[lbo-talk] it's inevitable

jthorn65 at sbcglobal.net jthorn65 at sbcglobal.net
Thu May 4 13:45:40 PDT 2006


On 4 May 2006 at 12:50, Jordan Hayes wrote:


> Sometimes I don't know why I bother with stuff like this, but ...
>
> > To consider that a "robbery with a weapon" is to make that
> > phrase meaningless.
>
> It's already meaningless: robbery is ALWAYS VIOLENT. It's in the
> definition of robbery. Look it up! You got charged with it, you ought
> to at least know what it means. Adding a firearm to the mix is just an
> aggrivating circumstance. This has nothing to do with whether you had
> your gun with you; it has to do with why you were charged with robbery
> instead of something else. I'm sure one of the lawyers on the list
> will pop up, but this has got to be a law school level mistake: there's
> no robbery if there's no person.
>
> Are you sure you got charged with robbery?

I should have been charged with misdemeanor stealing since the top was valued at about $280. It was only a type 121 after all. Barring that, felony stealing. Since the upholstery was vinyl and had been rained on many times before it wasn't ruined. If it had been ruined and needed replacing then felony stealing would have been appropriate in a legal sense. It was robbery because the car was in his drive and he was home. The prosecutor likened it to stealing from his house while he was home, a robbery. An incorrect comparison but hey, it wasn't mine. The weapon should never have figured into the equation. You are being very charitable calling it a mistake. I prefer institutional racism as a better explanation. Maybe Andie would care to comment? The case is ancient history now. In the end the judge really wanted me to serve time but my lawyer convinced him that the state would lose on appeal and it would cost the taxpayers too much money over what amounted to nothing. I got a huge fucking fine and community service out the ass. The judge actually recommended to the community service board that they give me "physically demanding labor" and specifically recommended shoveling elephant shit. Unfortunately for his punk-ass I knew the woman working there assigning jobs and she gave me a cushie one sitting on my butt at the art museum as a guard. Which is of course the perfect job for someone with a recent felony robbery conviction, right? Password, keys, the works.

One of the boys I mentioned with the pickup sporting a rifle rack was charged with felony theft, nothing else. He stole that stupid fiberglass dinosaur from a Sinclair station. I don't know what he was planning to do with it. The point still being that if my crime is labeled violent, this surely is too. Neither is of course. I read your reply as agreeing the crime was violent not dumb. There are really very few non-dumb crimes however. He didn't know what he was going to do with it but it was still a prank.


> > There was absolutely nothing violent about my stupid college prank
>
> Ahem.

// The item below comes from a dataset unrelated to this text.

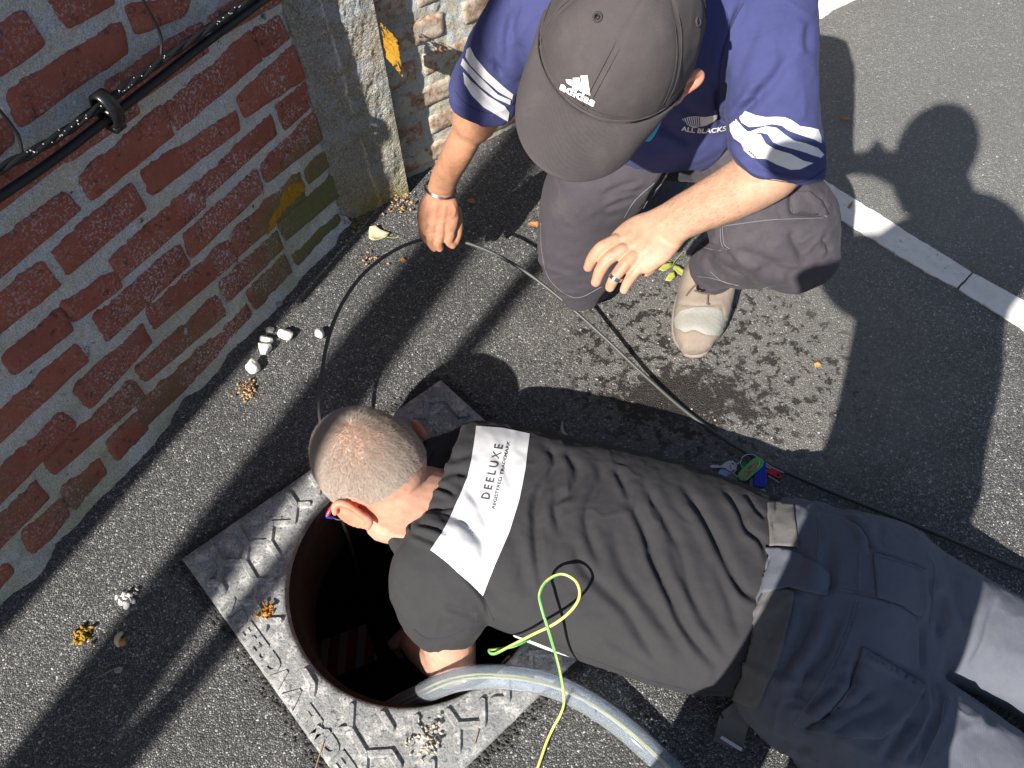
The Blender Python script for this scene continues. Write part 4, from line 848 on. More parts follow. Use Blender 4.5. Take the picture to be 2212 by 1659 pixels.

A prank is when you give it back and everyone laughs. Or allow
> your 'victim' to come into your house and see it on display like the
> rest of your friends. And then you all laugh.
>
> It sounds like what you did wasn't a prank.
>
> /jordan

What else if not a prank? I didn't steal it to sell for money or to use myself. There was no "paycheck" in it for me. It was revenge for a slight. In time it would have been probably dumped back on his front lawn. It was spur of the moment and not thought through. I didn't say it was a friendly prank, just a prank. When I was about 10 I liberated a neighbors stone fruit basket from in front of their home. Damn that thing was heavy. My brother and I painted it to accurately represent the fruit and put it on their front porch on Xmas eve, roughly 6 months later. This was a prank as well. Your 'victim' doesn't have to think something is funny for it to be a prank only to be a friendly prank.

I'm guessing you were not a prankster when you were younger? It really isn't that hard to go too far once you've done several really good ones. You have to keep outdoing the previous one after all. This was a prank, pure and simple. The reality is if his father had not been a judge and I had not been a Native American I might not have been charged at all and if I had it would most likely have been for the misdemeanor stealing. It's instances like this that make me regret mentioning being NA. Not to anywhere near the same degree here as elsewhere, but if I was just another white frat boy named JT no one would think there might be more either more to the story or that I simply have a chip on my shoulder. At least that's my perception, since you can never truly know what's in another man's heart.

John Thornton P.S. I'm trying to use more apostrophes in my emails. I hope everyone enjoys them as much as I do. Sorry Doug, I think this makes 5 for me today.